The Indian economy is projected to grow at 7.5 per cent in 2024, the World Bank has said, revising its earlier projections for the same period by 1.2 per cent.

 

Overall, growth in South Asia is expected to be strong at 6.0 per cent in 2024, driven mainly by robust growth in India and recoveries in Pakistan and Sri Lanka, the World Bank said in its latest South Asia Development Update on Tuesday.

 

According to the report, South Asia is expected to remain the fastest-growing region in the world for the next two years, with growth projected to be 6.1% in 2025. “In India, which accounts for the bulk of the region’s economy, output growth is expected to reach 7.5% in FY23/24 before returning to 6.6% over the medium term, with activity in services and industry expected to remain robust,” the bank said in its report. In Bangladesh, output is expected to rise by 5.7% in FY24/25, with high inflation and restrictions on trade and foreign exchange constraining economic activity.

 

Following the contraction in FY22/23, Pakistan’s economy is expected to grow by 2.3% in FY24/25 as business confidence improves. In Sri Lanka, output growth is expected to strengthen to 2.5% in 2025, with modest recoveries in reserves, remittances, and tourism.

 

“South Asia’s growth prospects remain bright in the short run, but fragile fiscal positions and increasing climate shocks are dark clouds on the horizon,” said Martin Raiser, World Bank Vice President for South Asia. “To make growth more resilient, countries need to adopt policies to boost private investment and strengthen employment growth,” he said.


 

“South Asia is failing right now to fully capitalize on its demographic dividend. This is a missed opportunity,” said Franziska Ohnsorge, World Bank Chief Economist for South Asia.

 

If the region employed as large a share of the working-age population as other emerging markets and developing economies, its output could be 16% higher, Ohnsorge said.

 

In India, the World Bank said, economic activity surprised on the upside in 2023Q4, with growth of 8.4 per cent from a year ago. “The expansion was supported by rapid increases in investment and government consumption.
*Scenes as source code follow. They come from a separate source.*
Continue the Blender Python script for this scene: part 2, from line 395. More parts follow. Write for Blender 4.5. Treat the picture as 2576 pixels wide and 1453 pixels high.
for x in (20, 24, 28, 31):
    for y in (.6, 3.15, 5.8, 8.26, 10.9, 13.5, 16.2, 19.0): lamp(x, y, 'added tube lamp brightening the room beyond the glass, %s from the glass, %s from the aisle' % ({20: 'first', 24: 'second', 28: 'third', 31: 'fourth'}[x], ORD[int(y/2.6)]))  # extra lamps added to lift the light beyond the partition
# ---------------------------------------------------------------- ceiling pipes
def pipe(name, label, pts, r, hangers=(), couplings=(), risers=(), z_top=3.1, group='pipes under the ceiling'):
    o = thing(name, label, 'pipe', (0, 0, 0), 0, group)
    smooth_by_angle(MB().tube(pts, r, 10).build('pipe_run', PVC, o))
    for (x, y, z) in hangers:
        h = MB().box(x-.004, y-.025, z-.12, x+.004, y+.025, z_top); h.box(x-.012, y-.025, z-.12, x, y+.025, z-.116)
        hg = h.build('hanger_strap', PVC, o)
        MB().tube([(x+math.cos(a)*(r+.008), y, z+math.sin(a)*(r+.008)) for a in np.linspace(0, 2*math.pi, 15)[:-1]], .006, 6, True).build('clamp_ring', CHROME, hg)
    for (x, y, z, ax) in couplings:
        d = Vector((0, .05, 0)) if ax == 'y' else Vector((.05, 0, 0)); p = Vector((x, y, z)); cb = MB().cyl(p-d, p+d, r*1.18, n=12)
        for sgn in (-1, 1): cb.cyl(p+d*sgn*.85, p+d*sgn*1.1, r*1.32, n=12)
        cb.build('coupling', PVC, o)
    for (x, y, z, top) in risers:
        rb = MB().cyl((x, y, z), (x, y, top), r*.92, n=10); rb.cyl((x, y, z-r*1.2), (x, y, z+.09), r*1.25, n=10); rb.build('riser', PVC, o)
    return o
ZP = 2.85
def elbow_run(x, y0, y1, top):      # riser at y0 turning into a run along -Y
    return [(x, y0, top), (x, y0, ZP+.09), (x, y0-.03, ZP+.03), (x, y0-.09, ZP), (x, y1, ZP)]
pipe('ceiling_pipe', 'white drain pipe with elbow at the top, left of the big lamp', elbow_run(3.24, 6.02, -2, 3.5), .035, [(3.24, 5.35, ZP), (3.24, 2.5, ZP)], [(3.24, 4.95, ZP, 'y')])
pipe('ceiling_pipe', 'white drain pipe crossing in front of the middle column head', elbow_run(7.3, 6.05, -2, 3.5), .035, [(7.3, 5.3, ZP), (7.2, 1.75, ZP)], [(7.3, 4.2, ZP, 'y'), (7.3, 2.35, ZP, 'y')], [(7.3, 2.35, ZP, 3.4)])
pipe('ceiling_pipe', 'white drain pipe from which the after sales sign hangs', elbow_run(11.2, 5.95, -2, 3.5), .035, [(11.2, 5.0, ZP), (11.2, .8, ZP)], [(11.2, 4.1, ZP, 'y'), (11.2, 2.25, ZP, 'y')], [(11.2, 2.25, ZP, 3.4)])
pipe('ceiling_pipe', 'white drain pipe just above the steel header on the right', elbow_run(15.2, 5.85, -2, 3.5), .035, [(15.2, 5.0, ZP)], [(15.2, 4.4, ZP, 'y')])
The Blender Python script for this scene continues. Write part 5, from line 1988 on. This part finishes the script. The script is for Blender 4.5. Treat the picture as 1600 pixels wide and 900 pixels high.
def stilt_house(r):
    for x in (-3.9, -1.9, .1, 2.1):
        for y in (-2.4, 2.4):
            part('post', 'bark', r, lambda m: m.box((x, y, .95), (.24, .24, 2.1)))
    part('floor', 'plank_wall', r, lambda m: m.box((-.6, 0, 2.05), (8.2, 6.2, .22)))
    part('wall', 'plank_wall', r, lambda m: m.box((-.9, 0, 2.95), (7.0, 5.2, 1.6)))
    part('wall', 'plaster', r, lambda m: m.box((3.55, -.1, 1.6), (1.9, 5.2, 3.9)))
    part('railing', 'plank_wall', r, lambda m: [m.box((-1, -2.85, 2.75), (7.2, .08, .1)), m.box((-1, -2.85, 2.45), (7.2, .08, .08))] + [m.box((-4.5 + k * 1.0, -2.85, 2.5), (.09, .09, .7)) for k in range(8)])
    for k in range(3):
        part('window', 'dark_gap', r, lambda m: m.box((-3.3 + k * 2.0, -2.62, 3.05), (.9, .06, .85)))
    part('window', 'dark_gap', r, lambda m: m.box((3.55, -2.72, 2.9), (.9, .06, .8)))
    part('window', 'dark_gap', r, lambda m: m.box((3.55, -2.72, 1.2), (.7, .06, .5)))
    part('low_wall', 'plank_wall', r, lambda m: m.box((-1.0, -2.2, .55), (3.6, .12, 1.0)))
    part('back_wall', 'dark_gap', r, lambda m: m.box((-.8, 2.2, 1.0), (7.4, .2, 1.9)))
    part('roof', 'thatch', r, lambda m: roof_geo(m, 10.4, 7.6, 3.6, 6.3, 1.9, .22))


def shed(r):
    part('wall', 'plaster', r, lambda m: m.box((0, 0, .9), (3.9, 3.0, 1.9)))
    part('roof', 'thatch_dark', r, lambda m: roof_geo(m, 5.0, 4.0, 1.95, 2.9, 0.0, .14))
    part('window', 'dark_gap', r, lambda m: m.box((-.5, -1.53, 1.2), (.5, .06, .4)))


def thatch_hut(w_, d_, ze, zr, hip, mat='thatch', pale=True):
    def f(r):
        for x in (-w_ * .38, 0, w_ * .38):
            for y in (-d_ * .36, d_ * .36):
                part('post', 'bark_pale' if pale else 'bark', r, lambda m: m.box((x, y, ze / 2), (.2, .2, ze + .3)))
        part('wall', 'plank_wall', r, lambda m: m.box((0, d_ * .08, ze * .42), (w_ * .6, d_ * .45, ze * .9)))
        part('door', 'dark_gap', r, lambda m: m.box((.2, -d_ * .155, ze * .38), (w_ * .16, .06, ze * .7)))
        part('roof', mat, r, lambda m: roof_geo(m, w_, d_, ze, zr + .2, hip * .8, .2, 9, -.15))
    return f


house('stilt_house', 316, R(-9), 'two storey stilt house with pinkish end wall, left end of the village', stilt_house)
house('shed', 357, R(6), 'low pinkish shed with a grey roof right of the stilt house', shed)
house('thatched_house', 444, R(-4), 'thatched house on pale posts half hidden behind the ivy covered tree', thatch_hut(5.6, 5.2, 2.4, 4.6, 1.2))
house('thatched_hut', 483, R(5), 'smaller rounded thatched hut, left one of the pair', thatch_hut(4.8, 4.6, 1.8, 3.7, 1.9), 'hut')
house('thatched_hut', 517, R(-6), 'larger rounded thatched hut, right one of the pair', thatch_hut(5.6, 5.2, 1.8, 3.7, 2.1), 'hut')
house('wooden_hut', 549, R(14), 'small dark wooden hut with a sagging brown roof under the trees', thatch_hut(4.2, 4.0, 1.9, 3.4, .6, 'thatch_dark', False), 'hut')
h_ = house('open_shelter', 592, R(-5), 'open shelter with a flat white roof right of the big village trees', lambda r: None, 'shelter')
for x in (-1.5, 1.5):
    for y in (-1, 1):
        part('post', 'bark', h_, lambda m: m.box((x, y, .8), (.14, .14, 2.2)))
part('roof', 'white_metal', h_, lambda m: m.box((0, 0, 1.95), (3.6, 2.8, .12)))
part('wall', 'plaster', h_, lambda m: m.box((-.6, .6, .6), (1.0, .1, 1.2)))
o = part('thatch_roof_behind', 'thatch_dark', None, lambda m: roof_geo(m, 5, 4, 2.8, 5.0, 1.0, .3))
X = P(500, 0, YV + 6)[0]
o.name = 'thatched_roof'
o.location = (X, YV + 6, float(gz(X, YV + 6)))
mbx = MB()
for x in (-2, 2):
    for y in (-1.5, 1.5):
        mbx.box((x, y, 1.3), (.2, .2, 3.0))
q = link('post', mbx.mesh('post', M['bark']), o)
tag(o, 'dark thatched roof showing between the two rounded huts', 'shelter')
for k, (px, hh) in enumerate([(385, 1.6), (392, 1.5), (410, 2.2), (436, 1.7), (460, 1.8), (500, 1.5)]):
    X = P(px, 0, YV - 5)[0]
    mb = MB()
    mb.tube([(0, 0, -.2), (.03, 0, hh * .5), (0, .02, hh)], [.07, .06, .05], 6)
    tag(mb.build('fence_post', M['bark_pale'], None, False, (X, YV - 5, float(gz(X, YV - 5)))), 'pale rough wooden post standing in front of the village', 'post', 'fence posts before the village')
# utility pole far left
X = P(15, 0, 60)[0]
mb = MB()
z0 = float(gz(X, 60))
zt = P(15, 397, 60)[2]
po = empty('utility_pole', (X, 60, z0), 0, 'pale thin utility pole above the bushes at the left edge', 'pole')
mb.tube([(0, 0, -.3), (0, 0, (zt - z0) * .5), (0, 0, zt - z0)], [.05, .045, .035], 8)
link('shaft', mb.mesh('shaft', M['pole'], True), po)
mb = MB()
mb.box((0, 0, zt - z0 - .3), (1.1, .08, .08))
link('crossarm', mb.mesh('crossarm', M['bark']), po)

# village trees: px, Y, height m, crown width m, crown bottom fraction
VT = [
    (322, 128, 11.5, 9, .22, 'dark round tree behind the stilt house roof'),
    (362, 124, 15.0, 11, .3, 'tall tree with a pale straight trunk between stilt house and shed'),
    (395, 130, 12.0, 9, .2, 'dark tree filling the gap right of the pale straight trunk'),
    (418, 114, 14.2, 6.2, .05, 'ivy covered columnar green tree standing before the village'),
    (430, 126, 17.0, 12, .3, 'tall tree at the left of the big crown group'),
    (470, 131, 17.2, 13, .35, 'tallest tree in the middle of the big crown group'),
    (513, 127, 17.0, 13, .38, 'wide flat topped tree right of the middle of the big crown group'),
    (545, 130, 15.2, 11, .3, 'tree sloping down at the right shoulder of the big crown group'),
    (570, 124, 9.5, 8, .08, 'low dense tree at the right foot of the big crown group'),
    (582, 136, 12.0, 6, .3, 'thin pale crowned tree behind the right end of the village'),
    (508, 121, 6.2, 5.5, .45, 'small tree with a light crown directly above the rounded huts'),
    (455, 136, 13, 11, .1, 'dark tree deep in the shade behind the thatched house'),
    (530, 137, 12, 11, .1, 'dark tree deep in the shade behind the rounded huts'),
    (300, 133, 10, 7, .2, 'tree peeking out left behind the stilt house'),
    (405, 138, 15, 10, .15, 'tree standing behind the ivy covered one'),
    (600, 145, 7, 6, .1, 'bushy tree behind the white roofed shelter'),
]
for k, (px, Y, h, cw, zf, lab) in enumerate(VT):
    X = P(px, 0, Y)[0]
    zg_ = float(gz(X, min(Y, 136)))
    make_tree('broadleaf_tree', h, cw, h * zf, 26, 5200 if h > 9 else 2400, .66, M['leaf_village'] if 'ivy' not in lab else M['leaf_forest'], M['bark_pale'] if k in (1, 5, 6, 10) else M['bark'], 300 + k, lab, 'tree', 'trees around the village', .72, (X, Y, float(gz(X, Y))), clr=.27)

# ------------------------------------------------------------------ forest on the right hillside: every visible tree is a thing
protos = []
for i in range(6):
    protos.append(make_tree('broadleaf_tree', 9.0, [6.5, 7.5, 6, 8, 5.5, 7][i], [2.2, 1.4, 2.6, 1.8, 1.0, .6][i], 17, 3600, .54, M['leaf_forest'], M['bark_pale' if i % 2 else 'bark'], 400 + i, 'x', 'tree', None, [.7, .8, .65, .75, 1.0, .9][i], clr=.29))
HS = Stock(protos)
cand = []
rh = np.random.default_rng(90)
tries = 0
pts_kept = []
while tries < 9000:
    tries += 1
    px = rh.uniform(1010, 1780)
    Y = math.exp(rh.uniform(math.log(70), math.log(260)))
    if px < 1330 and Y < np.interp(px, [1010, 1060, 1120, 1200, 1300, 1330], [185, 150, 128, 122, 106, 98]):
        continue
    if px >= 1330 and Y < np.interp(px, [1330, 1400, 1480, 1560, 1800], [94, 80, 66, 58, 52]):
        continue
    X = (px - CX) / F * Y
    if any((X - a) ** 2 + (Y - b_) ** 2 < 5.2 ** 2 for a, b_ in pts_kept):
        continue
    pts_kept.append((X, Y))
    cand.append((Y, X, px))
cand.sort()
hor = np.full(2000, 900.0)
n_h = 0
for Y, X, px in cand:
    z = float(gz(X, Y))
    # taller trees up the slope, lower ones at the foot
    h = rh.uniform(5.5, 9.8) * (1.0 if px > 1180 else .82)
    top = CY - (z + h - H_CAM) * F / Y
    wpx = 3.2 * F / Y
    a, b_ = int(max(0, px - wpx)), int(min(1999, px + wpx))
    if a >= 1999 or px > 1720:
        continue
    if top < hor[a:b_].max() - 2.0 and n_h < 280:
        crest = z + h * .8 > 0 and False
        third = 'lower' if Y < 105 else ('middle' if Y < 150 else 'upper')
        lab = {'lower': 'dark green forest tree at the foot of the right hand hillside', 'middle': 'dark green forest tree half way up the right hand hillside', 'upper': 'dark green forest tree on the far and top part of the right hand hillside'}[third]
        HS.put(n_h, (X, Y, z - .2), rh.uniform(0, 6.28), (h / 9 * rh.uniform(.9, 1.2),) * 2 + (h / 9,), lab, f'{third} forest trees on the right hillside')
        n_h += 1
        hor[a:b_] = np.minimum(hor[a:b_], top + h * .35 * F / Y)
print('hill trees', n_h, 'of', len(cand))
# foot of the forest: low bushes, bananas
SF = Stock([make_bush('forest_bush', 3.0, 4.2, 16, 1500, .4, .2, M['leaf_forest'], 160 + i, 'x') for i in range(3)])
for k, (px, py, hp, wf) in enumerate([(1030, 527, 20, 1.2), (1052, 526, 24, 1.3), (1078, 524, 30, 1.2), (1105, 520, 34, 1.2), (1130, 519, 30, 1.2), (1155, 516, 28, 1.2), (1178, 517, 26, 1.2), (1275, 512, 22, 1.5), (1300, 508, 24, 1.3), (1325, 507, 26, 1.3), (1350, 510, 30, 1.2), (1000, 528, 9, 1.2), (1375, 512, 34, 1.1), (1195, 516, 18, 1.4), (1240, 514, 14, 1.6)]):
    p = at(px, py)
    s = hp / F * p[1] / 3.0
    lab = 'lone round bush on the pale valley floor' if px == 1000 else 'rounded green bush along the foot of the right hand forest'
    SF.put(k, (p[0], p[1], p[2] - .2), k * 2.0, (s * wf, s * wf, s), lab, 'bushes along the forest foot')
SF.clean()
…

More recent survey data point to continued strong performance,” it said.

 

In February, India’s composite purchasing managers index (PMI) stood at 60.6, well above the global average of 52.1 (a value above 50 indicates expansion). Growth in FY2023/24 is estimated to have exceeded earlier forecasts, it said.

 

According to the report, in India, inflation has remained within the Reserve Bank of India’s 2–6 per cent target range since a spike in mid-2023, and the policy rate has remained unchanged since February 2023. Food price inflation has been elevated, partly reflecting a weak harvest due to El Niño, it said.

 

Financial conditions in India have remained accommodative. Domestic credit issuance to the commercial sector (including public and private borrowers) grew by 14 per cent (year-on-year) in December 2023, the fastest pace since 2013. Financial soundness indicators continued to improve. The nonperforming-loan ratio fell to 3.2 per cent last year, well below its recent peak, in March 2018, of about 11 per cent.

 

Regulatory capital totalled 17 per cent of bank assets in the second quarter of 2023, surpassing both regulatory requirements and peer averages. FDI as a share of GDP fell in 2023, but a rebound in foreign portfolio investment inflows in FY2023/24 contributed to foreign reserves rising 8 percent in the year to January 2024, reaching a level sufficient to cover about 11 months of imports, the World Bank report said.

 

“In India, output growth is projected to reach 7.5 percent in FY2023/24 on the back of robust growth in Q3 of FY2023/24. Growth is expected to moderate to 6.6 percent in FY2024/25 before picking up in subsequent years as a decade of robust public investment yields growth dividends,” the bank said.

 

The expected slowdown in growth between FY2023/24 and FY2024/25 mainly reflects a deceleration in investment from its elevated pace in the previous year, it said. “Growth in services and industry is expected to remain robust, the latter aided by strong construction and real estate activity. Inflationary pressures are expected to subside, creating more policy space for easing financial conditions,” it said.

 

“Over the medium term, the fiscal deficit and government debt are projected to decline, supported by robust output growth and consolidation efforts by the central government,” the report said.